J’ai en tête des exemples très précis comme cette réunion animée où, soudain, le ministre qui mange une pizza, s’étrangle. On aurait pu faire sans cet incident, mais  ce sont des détails tels que ceux-ci qui contribuent à donner du souffle à une scène. Du coup, on sent que St Jean existe, qu’il est dans la vie, qu’il n’est pas qu’une icône. La discussion bifurque. On a une impression très forte de réalité.

Dans une autre scène, tout en parlant, mon personnage se lève et va prendre ses chaussures, il change de chemise sans s’arrêter de répondre aux questions. Ces  notations vous aident évidemment à être physique. Dans de nombreux films, ce genre de considérations ne sont pas prévues dans le scénario. Parfois, vous devez rester assis, sans bouger et c’est très compliqué d’insuffler de la vitalité au rôle. Dans ce cas, j’essaie d’amener le petit plus qui fait la différence, mais c’est alors un gros travail personnel.

 

[Le Fils]

 

Pourtant, j’ai besoin de ça, c’est ma façon d’être, d’exister d’abord avec le corps. Je suis très impressionné par tout ce qu’un corps peut dire sans avoir recours à la parole, impressionné par les images, les photos de visages expressifs. Une nuque peut dire beaucoup…

 

J’ai toujours dit aux frères Dardenne que je voudrais faire un spectacle de théâtre tout de dos parce qu’on peut vivre de dos et raconter une histoire avec le dos. Ce n’est pas pour cela qu’ils ont fait Le Fils, mais bon, voilà, ils me connaissent et ils ont écrit le rôle pour moi. Donc, naturellement, ils ont tenu compte de mon caractère. Quoique, dans leur film, cette volonté de cadrer une nuque a une  origine différente : il est question de la conscience du personnage.

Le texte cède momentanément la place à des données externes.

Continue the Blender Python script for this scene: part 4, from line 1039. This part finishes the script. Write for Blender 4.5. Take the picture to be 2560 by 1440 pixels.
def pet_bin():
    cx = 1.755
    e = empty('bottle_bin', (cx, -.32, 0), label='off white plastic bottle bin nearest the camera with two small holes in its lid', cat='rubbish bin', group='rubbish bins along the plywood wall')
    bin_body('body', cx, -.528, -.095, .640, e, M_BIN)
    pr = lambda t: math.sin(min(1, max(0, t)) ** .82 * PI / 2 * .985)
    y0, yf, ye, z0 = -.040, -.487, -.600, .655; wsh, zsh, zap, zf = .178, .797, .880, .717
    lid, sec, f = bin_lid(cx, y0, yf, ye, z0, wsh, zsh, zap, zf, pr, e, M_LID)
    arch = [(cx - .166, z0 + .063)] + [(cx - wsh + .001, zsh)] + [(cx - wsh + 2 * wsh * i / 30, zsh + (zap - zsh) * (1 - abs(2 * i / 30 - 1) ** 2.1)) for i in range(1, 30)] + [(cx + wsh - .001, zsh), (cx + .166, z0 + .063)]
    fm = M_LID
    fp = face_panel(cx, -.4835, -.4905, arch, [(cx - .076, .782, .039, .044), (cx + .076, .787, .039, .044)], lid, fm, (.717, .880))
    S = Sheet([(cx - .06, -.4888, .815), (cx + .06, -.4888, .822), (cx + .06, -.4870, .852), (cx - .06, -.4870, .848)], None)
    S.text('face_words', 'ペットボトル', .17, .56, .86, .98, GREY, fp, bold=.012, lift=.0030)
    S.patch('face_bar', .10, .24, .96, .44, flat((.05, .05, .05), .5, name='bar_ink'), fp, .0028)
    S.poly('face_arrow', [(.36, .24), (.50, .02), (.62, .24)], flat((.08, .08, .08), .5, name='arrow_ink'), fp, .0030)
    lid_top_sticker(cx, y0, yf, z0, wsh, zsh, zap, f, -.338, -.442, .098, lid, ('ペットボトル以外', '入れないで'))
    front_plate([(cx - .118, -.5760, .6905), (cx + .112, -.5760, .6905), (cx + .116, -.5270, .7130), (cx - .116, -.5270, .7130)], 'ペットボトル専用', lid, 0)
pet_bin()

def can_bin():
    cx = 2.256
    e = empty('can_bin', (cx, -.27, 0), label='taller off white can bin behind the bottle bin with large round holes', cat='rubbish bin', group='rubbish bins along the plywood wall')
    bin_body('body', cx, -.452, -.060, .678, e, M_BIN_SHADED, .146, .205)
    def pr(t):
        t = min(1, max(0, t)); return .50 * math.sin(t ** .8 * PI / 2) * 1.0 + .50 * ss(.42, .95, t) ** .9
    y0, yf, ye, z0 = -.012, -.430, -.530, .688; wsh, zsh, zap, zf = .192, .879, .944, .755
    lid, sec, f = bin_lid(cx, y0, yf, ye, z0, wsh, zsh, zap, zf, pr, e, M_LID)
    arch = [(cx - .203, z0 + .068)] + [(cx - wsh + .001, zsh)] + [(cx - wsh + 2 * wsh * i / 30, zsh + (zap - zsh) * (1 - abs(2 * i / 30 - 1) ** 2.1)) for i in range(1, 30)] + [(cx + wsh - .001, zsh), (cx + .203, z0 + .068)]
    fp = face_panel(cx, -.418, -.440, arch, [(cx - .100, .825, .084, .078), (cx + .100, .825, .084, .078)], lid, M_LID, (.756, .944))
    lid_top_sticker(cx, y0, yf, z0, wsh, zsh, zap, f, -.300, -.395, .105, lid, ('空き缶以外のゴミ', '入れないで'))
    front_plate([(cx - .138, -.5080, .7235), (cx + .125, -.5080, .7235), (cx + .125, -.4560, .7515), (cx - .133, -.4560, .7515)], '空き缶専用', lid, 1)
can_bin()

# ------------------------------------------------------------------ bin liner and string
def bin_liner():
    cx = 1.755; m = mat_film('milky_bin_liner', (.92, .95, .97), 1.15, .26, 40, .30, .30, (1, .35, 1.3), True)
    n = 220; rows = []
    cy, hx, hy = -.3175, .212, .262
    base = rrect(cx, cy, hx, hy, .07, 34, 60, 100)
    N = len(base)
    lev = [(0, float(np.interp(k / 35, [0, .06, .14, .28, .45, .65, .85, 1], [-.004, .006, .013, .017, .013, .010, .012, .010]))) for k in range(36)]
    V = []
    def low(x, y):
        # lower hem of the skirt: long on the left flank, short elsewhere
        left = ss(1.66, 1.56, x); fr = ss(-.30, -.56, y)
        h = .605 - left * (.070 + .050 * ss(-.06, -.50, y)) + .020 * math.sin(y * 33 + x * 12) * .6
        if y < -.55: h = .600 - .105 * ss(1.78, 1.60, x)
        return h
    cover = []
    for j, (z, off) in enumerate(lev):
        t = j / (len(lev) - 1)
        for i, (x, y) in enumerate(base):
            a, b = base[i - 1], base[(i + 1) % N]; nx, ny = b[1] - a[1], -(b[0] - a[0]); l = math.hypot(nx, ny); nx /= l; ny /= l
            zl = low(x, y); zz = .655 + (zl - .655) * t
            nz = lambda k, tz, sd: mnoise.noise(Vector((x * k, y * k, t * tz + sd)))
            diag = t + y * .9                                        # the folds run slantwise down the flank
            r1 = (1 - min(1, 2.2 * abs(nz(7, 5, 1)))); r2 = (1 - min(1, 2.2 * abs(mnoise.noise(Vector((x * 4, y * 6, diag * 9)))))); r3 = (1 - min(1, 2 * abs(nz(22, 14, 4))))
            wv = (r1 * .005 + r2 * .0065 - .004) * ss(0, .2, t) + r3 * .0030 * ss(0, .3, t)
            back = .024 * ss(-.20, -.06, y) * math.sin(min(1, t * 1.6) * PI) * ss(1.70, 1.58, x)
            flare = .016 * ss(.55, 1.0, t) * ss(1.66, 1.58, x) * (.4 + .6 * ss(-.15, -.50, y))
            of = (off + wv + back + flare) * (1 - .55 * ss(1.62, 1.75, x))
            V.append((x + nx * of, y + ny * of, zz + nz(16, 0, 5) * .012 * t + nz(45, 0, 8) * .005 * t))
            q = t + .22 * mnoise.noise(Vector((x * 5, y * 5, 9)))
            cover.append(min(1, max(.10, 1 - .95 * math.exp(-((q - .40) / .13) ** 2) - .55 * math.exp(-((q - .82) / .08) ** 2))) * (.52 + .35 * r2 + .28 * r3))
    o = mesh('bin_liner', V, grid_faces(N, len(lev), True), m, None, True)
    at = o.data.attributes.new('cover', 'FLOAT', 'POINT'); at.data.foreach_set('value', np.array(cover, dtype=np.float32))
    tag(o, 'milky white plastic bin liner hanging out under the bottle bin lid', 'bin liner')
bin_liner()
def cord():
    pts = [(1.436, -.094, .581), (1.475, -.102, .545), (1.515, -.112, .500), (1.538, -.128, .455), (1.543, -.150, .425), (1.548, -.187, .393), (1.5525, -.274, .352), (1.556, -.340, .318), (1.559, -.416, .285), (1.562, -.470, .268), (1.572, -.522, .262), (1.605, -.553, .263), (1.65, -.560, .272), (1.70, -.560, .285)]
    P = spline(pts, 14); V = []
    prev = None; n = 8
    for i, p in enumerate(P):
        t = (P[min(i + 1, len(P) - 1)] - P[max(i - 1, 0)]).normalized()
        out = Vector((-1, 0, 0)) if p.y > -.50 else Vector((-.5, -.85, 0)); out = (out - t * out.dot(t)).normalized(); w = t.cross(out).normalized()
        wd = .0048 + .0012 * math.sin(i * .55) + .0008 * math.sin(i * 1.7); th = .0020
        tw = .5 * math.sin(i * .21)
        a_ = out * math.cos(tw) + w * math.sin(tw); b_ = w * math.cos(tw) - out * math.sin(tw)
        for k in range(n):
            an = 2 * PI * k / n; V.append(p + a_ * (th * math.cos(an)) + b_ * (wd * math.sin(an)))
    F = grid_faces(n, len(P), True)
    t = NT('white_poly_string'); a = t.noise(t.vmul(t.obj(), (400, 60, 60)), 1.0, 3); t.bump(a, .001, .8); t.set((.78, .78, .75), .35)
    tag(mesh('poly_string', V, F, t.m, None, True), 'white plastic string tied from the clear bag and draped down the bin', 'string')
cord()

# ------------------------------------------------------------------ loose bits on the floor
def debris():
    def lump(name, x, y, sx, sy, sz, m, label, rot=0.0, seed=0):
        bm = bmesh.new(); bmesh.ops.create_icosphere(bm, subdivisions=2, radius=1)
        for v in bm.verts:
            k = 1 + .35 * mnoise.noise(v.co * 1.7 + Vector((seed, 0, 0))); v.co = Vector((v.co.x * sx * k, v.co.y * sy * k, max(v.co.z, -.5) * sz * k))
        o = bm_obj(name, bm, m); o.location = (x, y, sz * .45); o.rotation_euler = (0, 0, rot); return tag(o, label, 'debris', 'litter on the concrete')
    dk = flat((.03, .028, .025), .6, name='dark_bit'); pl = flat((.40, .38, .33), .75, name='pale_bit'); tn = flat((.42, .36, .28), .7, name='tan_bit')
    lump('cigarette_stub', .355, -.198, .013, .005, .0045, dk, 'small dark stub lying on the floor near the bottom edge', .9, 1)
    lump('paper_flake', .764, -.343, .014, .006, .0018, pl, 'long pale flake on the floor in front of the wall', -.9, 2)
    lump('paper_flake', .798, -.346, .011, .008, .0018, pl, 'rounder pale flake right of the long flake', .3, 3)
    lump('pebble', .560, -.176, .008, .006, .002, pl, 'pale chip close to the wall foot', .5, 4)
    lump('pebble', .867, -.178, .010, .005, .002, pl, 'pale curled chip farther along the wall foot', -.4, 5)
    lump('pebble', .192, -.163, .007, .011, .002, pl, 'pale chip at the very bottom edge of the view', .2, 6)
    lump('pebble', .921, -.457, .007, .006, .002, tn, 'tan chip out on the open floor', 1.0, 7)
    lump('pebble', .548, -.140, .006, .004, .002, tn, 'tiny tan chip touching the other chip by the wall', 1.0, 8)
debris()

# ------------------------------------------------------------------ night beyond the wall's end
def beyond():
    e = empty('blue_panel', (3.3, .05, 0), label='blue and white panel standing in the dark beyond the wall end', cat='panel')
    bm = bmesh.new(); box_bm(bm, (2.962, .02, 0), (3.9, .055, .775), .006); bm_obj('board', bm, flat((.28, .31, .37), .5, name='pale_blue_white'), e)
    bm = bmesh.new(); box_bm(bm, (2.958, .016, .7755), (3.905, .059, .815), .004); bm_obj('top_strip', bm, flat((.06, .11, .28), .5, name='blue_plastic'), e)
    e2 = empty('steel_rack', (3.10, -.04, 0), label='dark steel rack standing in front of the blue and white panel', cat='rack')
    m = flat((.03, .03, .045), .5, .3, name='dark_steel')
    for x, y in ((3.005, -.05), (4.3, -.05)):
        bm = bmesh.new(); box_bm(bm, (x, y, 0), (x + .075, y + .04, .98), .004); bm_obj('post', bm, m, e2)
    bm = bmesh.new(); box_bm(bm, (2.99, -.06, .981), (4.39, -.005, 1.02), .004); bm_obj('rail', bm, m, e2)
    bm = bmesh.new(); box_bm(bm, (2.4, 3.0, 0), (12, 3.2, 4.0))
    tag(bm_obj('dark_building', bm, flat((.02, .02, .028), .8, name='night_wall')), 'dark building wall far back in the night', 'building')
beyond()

N’empêche : jouer avec le corps est ma marque de fabrique. Les frères le savent et Pierre Schoeller s’en est aussi aperçu en regardant mes prestations à l’écran. S’il m’a demandé d’interpréter St Jean, c’est pour cela.

 

[Sauf le Respect que je vous dois]

 

Là, je ne parle que de moi, de ma façon d’être, mais ensuite vient l’interaction avec les autres acteurs, la petite musique des dialogues, notre manière de communiquer. C’est pour cela que je n’essaie jamais d’anticiper une tonalité: il faut d’abord voir ce que celui qui est en face vous offre. Une conversation se construit ensemble. Vous donnez une première impulsion et vous voyez ce que votre partenaire en fait, comment il y répond. Pouvez-vous enchaîner à ce qu’il propose? Vous pouvez commencer trop agressivement. Alors l’autre se ferme et vous sentez immédiatement qu’il est impossible de poursuivre. Du coup, on descend l’humeur ou on la change. L’adaptation inévitable, c’est cela le respect de l’un l’autre.

 

Les premières leçons d’un acteur, je pense, c’est écouter, regarder, réagir. Comme dans la vie. Si quelqu’un vous interpelle, vous le regardez, vous écoutez. Et puis, seulement vous réagissez. Quand on est comédien, c’est plus compliqué : on sait déjà ce qu’on va répondre. On a donc tendance à anticiper son émotion et son humeur. Mais ce n’est pas juste. L’humeur doit naître de ce que l’autre vous dit: si votre partenaire ne vous donne pas la matière pour être en colère, et que vous vous emportez parce que c’est ainsi que vous avez perçu le scénario ou, simplement, parce que c’est ce qui est écrit dans le texte: alors vous êtes faux. Du coup, évidemment, il faut pouvoir discuter avec son partenaire et le réalisateur, tenter des variations et voir ce qui est le plus adapté ou efficace.

Sur L’Exercice de l’État, c’est comme cela que se passaient les choses. J’avais déjà croisé Zabou, mais pas les autres acteurs. Ni Pierre. Pourtant, l’alchimie a parfaitement fonctionné.